L’enfance malmenée pas une maman complètement paumée permet d’aborder la thématique non pas de l’adoption, mais des familles d’accueil. Au final, en refermant le livre je me suis rendu compte qu’il foisonne d’informations qui peuvent probablement servir de références. En parlant de référence, je songeais à l’ensemble des acteurs qui fréquentent la scène de la vie sur laquelle irrémédiablement nous jouons notre rôle et qui me porte à dire que nul n’est innocent. Je n’accuse personne, je ne fais que décrire une simple observation. S’il fallait vous convaincre j’ajouterais qu’il suffit d’être conscient des regards que nous portons sur ceux qui nous sont différents par le comportement. Je suppose qu’il est plus facile de juger que de soigner…
Je ne condamne pas, je ne le pourrais pas puisqu’en écrivant ces mots me voici assis à vos côtés sans que je ne puisse apporter la moindre solution à ce dilemme présent depuis que l’humain à foulé le sol de cette bonne vieille terre.

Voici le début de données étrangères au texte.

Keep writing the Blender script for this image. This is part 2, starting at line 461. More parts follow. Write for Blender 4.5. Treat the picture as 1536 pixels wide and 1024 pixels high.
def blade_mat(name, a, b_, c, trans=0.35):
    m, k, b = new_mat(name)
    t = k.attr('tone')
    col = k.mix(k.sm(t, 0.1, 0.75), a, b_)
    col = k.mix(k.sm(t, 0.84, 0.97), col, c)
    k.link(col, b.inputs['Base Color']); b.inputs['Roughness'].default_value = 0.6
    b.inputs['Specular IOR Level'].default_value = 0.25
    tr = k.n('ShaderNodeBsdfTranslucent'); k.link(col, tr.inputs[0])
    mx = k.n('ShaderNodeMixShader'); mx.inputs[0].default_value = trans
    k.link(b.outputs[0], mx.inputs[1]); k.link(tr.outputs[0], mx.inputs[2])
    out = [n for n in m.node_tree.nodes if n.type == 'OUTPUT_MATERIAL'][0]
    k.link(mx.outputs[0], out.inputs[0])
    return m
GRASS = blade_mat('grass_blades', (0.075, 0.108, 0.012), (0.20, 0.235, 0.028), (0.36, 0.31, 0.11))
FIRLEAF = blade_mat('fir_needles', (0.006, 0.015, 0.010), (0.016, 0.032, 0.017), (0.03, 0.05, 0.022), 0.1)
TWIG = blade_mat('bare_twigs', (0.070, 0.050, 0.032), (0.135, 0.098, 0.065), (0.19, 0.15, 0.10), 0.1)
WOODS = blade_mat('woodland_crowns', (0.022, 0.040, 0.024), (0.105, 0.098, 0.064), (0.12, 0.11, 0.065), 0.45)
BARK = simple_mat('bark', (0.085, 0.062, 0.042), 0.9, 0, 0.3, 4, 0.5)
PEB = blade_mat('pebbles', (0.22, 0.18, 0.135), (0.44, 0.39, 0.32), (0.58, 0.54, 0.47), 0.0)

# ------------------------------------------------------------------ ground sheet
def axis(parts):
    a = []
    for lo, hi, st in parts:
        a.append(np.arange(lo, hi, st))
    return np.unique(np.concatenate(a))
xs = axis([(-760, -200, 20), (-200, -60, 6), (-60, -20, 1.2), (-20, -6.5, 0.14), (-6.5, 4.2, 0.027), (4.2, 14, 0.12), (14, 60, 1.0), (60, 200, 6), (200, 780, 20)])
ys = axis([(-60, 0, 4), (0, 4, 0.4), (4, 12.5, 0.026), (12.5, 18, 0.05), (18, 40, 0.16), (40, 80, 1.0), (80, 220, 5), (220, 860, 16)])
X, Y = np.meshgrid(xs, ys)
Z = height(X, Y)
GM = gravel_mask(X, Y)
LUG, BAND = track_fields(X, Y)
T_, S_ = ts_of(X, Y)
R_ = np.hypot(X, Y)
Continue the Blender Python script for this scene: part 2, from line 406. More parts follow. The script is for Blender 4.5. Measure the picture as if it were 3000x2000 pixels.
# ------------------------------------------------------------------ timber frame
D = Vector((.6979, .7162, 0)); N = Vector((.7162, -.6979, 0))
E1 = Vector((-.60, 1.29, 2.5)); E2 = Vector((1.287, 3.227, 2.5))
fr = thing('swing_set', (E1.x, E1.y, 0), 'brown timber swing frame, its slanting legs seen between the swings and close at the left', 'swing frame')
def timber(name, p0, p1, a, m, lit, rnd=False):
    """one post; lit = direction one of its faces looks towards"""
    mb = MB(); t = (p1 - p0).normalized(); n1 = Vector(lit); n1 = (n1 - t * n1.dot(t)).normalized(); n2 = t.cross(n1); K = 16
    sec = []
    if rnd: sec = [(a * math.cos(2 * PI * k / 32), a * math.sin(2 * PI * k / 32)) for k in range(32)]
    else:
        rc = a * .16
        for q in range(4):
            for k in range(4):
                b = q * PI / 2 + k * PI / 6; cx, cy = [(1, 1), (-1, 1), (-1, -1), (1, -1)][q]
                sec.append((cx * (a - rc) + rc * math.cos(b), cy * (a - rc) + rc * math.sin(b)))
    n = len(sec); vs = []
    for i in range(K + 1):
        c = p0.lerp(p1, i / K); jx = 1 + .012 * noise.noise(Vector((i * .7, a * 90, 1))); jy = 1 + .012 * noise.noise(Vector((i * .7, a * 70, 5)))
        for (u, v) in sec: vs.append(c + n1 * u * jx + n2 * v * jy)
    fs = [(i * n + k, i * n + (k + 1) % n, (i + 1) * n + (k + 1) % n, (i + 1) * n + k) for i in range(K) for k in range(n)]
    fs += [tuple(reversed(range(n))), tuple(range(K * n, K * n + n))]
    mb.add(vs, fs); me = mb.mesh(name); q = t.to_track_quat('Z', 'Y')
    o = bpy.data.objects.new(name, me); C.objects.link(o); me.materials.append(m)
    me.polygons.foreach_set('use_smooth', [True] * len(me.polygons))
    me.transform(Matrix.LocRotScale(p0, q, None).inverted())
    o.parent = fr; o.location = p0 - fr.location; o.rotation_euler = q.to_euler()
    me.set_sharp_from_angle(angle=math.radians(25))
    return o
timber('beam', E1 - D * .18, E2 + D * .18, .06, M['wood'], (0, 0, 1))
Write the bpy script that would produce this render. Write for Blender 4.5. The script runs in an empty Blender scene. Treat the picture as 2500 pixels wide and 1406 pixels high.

Voilà, sans l’avoir provoqué, Élide Montési ouvre les débats et m’y a entrainé malgré mon devoir de réserve…
Je n’ai qu’un léger bémol à murmurer, que ceci ne gâche pas votre plaisir.
En finissant ma lecture, me reste comme un léger goût d’empressement. Comment exprimer mon ressenti ? C’est comme si l’auteure s’était laissée portée par le sujet (serait-elle concernée ?) et que de nous apporter cette histoire, elle s’est livrée jusqu’à l’épuisement. N’aurait-elle plus eu la force de se laisser le temps nécessaire à la décantation ? Il y va d’un livre comme d’un parfum de femme. L’exception requière une attention des plus exigeantes et l’éditeur devrait de temps en temps se positionner en qualité de chef d’orchestre. Plus facile à dire qu’à faire j’en suis conscient, mais c’est également mon rôle de prendre tous les éléments d’une œuvre en compte. Les détails don je vous parle sont insignifiants, sans la moindre réserve je vous invite à vous procurer « Allo maman, ma mère n’est pas là ! ». Vous pourrez découvrir ce livre comme un simple roman ou, et je vous y invite, l’utiliser comme un outil au service de l’humain.